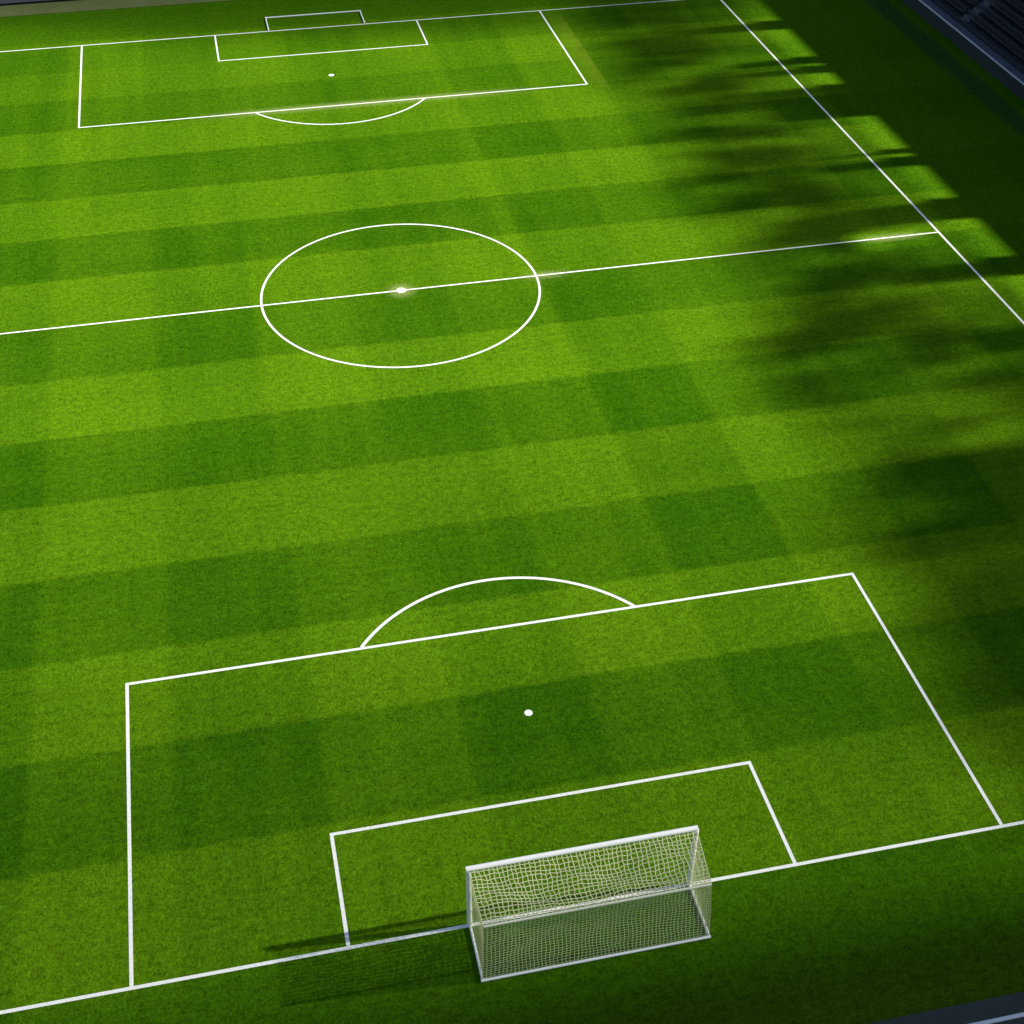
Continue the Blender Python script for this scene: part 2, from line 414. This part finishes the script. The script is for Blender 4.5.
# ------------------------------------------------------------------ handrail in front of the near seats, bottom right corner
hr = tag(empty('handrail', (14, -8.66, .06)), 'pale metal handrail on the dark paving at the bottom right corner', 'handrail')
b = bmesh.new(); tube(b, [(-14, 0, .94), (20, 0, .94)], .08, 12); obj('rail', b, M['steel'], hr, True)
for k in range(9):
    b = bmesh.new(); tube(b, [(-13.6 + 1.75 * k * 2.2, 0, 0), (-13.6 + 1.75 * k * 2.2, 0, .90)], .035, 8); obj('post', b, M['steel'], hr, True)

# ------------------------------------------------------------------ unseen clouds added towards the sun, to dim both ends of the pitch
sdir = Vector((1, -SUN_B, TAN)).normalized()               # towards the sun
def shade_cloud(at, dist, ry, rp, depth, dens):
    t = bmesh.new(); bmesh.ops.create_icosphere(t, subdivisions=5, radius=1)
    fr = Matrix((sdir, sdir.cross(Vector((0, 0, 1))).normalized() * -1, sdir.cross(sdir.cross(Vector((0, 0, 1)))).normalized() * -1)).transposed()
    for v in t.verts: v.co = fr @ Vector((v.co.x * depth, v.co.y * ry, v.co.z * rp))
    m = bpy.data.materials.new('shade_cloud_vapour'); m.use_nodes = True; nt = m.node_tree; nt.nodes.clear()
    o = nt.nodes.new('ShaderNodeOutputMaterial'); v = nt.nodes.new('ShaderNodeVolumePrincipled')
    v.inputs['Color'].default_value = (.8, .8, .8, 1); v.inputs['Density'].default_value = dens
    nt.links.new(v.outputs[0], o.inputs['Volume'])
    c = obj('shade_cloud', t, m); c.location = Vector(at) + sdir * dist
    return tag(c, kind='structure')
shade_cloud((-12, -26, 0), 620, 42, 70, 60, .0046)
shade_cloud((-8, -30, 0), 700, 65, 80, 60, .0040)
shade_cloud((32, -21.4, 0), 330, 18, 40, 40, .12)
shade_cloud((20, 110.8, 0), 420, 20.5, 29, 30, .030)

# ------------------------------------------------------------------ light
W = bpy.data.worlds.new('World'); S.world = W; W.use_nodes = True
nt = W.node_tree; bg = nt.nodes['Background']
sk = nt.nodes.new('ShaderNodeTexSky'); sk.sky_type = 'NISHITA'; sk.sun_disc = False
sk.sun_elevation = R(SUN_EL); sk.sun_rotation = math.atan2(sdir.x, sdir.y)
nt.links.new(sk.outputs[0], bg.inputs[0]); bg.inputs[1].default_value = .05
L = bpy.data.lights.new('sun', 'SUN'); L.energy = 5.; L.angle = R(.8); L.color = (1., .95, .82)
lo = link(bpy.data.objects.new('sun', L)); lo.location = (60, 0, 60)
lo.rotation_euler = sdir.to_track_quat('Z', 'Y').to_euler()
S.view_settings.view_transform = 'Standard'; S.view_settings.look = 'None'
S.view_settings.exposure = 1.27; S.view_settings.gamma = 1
==
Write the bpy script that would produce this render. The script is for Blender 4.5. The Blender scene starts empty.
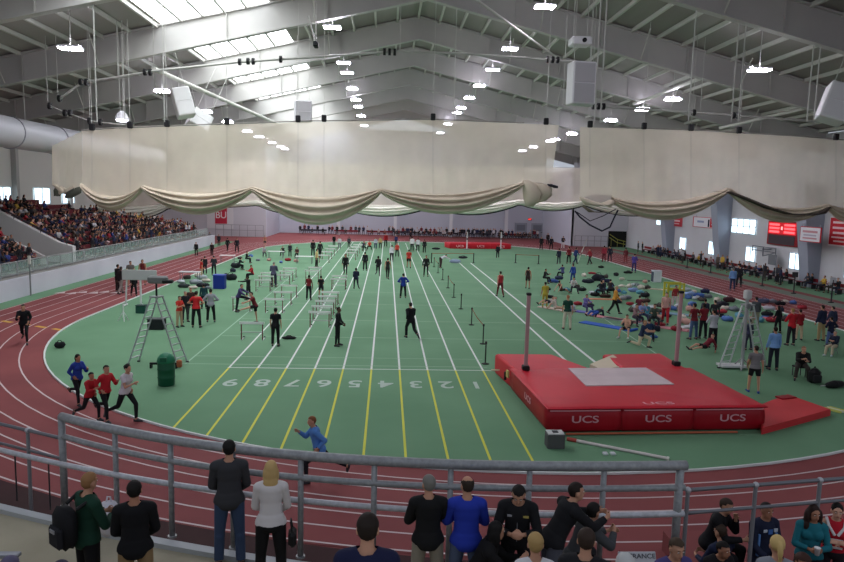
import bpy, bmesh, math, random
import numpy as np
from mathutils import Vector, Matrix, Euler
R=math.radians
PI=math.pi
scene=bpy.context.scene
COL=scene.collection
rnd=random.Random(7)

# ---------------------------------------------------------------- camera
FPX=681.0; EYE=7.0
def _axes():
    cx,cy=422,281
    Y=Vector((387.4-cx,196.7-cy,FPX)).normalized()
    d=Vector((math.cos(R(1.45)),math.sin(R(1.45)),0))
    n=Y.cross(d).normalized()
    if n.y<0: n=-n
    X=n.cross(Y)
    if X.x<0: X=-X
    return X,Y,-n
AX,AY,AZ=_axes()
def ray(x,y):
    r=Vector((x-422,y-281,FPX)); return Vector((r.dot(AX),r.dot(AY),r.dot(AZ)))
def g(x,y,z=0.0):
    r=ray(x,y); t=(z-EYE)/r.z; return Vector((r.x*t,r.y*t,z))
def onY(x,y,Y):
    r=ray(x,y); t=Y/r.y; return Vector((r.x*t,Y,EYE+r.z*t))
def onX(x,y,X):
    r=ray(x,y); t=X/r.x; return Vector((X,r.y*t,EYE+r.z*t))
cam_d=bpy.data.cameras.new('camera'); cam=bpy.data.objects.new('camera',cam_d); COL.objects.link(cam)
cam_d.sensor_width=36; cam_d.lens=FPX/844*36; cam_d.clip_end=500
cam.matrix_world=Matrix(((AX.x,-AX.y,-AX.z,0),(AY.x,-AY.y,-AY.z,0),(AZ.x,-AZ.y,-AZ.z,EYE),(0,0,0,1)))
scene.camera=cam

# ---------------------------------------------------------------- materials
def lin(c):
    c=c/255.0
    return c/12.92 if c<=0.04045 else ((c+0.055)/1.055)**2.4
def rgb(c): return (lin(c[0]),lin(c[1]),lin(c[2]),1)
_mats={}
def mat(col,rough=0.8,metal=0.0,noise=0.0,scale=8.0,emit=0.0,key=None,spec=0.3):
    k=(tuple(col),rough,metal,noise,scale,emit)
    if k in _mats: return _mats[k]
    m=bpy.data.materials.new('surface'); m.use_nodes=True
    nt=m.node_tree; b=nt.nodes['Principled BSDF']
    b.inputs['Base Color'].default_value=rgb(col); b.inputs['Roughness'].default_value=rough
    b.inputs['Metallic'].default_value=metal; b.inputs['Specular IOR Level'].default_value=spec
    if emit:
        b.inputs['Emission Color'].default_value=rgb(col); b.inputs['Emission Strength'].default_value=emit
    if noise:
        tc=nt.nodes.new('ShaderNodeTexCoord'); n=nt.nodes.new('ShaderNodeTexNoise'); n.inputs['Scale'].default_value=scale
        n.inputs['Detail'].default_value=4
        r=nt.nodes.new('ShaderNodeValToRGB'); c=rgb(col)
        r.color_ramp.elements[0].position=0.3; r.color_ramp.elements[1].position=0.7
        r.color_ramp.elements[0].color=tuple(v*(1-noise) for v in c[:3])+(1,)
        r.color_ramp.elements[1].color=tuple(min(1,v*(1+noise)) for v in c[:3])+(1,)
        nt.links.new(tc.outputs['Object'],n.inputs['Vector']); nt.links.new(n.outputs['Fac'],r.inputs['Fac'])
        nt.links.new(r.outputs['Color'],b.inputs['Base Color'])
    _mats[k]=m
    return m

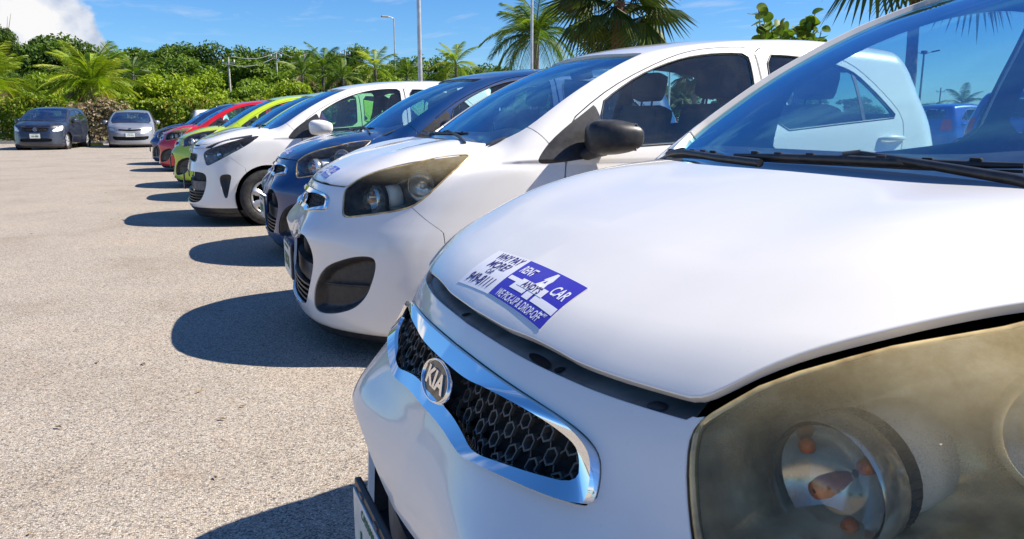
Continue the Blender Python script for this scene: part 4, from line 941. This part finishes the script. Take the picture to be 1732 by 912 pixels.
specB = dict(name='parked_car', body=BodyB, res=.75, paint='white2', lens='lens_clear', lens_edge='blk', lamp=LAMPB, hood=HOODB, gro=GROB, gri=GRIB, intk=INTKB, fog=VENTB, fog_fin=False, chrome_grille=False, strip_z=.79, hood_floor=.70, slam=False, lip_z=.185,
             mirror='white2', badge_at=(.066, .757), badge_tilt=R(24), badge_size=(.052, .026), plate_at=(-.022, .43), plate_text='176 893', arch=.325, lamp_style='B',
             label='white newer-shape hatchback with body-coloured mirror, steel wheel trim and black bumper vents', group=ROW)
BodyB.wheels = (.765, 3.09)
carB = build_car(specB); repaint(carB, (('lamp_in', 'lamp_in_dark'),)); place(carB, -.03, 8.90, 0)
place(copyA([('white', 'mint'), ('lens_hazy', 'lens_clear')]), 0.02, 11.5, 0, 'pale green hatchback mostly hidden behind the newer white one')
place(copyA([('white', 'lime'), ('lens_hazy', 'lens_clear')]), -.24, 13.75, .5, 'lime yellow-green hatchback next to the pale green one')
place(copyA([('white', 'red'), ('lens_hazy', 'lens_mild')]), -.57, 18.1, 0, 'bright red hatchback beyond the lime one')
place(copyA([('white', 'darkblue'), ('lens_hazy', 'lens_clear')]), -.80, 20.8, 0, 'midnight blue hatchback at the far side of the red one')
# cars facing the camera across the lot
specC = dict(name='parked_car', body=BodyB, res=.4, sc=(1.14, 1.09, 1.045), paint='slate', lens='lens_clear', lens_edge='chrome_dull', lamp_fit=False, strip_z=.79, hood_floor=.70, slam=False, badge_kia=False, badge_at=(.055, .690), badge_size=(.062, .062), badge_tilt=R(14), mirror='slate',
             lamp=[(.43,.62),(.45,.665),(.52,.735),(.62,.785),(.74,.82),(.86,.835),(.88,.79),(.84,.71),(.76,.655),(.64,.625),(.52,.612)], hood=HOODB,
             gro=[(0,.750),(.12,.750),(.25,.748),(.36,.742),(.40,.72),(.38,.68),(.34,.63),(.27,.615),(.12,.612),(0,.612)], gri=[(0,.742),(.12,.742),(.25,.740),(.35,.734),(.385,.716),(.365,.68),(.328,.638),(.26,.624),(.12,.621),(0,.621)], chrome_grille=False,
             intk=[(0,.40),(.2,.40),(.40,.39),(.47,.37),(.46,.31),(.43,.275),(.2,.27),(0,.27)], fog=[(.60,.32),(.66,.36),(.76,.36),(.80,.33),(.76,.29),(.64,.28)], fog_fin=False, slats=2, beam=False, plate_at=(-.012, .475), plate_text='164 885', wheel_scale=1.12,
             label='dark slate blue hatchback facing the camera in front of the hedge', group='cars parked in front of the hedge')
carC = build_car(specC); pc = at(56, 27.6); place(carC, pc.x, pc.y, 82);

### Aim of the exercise
Both the line with "Write the bpy" and the line with "rnd=random.Random(7)" are included: reproduce them and every line between, exactly, with pictures omitted.

### Right answer
Write the bpy script that would produce this render. The script is for Blender 4.5. The Blender scene starts empty.
import bpy, bmesh, math, random
import numpy as np
from mathutils import Vector, Matrix, Euler
R=math.radians
PI=math.pi
scene=bpy.context.scene
COL=scene.collection
rnd=random.Random(7)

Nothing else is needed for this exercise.